## Instruction
Starting with the first line of the listing, quote each line exactly until and including the one with "D, XL, XR = 16.67, -8.21, 1.44", leaving pictures out.

--------------------------------------------------

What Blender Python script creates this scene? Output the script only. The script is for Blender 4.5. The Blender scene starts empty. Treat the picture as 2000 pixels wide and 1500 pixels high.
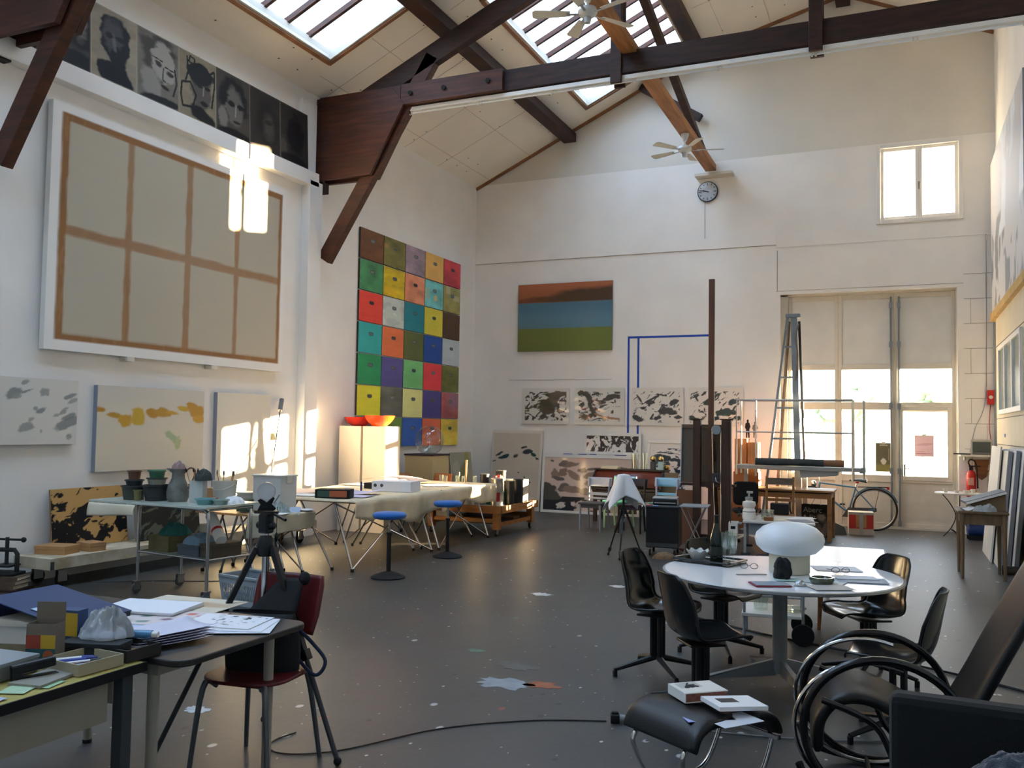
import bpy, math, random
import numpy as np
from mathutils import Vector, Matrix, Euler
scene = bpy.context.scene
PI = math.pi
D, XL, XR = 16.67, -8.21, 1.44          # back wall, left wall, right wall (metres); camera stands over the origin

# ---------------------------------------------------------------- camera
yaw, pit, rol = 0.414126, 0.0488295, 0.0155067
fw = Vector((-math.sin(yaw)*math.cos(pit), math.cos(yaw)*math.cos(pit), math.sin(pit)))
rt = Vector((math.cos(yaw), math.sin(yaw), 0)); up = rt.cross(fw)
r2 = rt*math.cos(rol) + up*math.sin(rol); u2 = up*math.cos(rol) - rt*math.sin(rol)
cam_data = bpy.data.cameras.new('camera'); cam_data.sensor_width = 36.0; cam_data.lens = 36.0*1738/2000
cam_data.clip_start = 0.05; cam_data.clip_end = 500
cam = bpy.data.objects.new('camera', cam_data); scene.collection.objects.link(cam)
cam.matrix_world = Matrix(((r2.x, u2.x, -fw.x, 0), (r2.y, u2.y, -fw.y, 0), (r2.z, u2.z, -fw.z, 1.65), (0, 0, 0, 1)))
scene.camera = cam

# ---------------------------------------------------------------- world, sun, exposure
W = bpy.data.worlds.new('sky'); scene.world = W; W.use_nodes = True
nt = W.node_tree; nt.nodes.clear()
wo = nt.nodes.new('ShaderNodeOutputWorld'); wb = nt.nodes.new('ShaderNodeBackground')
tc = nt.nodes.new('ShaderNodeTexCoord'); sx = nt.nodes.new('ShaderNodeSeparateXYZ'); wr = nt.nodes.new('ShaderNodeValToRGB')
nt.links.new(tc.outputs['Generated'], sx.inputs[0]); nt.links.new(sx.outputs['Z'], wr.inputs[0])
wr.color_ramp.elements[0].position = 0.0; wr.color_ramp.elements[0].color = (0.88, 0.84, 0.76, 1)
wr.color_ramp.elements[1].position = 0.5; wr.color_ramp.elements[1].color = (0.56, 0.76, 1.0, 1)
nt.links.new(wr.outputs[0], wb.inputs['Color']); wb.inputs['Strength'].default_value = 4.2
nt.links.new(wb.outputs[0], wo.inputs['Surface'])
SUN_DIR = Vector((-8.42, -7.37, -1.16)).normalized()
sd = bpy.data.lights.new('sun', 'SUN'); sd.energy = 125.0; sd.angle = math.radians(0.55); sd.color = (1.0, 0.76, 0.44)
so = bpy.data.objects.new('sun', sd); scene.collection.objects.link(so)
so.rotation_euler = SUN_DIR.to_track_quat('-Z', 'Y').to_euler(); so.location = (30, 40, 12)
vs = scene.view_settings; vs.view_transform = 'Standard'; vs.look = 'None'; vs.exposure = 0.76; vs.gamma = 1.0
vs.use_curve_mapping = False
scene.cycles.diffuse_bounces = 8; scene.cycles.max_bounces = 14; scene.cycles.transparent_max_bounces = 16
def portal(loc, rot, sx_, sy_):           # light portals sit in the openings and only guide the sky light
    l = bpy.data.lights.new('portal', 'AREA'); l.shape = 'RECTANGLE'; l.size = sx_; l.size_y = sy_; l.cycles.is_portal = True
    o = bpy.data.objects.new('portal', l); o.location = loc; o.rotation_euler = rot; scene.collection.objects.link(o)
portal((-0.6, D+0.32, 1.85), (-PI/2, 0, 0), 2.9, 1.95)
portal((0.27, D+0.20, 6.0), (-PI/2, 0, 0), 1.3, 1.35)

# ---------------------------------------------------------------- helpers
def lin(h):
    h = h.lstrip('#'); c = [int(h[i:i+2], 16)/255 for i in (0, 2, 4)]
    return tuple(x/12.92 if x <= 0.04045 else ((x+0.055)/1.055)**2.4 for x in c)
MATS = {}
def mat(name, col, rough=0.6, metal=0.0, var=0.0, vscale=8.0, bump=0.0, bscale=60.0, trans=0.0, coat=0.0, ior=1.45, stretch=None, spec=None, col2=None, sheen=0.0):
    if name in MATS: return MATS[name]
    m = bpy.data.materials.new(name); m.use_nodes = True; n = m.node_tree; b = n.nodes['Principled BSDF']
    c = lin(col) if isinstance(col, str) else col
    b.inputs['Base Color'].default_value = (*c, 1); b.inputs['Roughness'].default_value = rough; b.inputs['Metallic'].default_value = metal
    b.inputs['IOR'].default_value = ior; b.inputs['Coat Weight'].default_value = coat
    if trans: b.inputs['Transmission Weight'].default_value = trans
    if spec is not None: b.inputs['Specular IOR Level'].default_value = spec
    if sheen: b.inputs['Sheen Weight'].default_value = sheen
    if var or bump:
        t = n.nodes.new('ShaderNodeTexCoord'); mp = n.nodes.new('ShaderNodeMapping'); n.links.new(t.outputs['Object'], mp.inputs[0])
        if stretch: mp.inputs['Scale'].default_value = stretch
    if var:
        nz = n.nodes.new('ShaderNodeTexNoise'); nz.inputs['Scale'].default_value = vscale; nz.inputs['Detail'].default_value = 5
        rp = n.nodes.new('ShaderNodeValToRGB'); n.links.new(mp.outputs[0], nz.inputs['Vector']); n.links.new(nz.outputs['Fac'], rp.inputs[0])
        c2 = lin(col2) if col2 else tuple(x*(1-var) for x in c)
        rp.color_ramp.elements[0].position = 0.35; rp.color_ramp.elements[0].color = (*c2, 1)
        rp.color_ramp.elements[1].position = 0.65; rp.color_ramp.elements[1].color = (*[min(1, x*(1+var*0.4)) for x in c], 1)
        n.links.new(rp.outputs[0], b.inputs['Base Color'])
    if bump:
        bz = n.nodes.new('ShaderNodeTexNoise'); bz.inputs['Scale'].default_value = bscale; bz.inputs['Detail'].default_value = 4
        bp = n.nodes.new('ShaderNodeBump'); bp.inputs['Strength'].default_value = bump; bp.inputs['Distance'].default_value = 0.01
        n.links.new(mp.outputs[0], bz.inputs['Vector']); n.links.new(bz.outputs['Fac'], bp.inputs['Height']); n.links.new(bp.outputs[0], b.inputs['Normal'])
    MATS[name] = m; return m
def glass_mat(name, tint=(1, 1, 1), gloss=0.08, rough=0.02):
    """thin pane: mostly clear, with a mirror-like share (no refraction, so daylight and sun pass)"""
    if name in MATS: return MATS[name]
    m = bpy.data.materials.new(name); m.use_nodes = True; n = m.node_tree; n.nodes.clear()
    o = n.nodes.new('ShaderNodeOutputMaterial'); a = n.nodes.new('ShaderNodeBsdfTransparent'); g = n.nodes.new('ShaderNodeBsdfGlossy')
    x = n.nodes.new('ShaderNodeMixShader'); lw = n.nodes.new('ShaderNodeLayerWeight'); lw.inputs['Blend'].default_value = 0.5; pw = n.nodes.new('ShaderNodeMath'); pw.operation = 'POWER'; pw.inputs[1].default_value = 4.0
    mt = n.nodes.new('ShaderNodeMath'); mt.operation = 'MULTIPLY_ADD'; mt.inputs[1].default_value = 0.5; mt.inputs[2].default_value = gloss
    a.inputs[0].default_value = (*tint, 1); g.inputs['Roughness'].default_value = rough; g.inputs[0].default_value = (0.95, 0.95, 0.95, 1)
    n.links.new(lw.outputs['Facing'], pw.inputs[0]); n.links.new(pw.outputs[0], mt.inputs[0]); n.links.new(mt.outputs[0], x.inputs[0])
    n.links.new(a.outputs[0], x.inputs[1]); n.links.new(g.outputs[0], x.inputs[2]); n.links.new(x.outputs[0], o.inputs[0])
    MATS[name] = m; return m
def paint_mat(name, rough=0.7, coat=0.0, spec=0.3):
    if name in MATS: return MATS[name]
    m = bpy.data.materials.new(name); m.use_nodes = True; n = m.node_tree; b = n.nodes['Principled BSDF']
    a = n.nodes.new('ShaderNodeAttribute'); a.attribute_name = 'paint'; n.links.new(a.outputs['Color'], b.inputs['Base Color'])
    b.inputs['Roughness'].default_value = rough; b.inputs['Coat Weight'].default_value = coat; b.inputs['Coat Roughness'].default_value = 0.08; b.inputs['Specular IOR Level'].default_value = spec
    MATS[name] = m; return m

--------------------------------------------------

## Solution for this task
What Blender Python script creates this scene? Output the script only. The script is for Blender 4.5. The Blender scene starts empty. Treat the picture as 2000 pixels wide and 1500 pixels high.
import bpy, math, random
import numpy as np
from mathutils import Vector, Matrix, Euler
scene = bpy.context.scene
PI = math.pi
D, XL, XR = 16.67, -8.21, 1.44          # back wall, left wall, right wall (metres); camera stands over the origin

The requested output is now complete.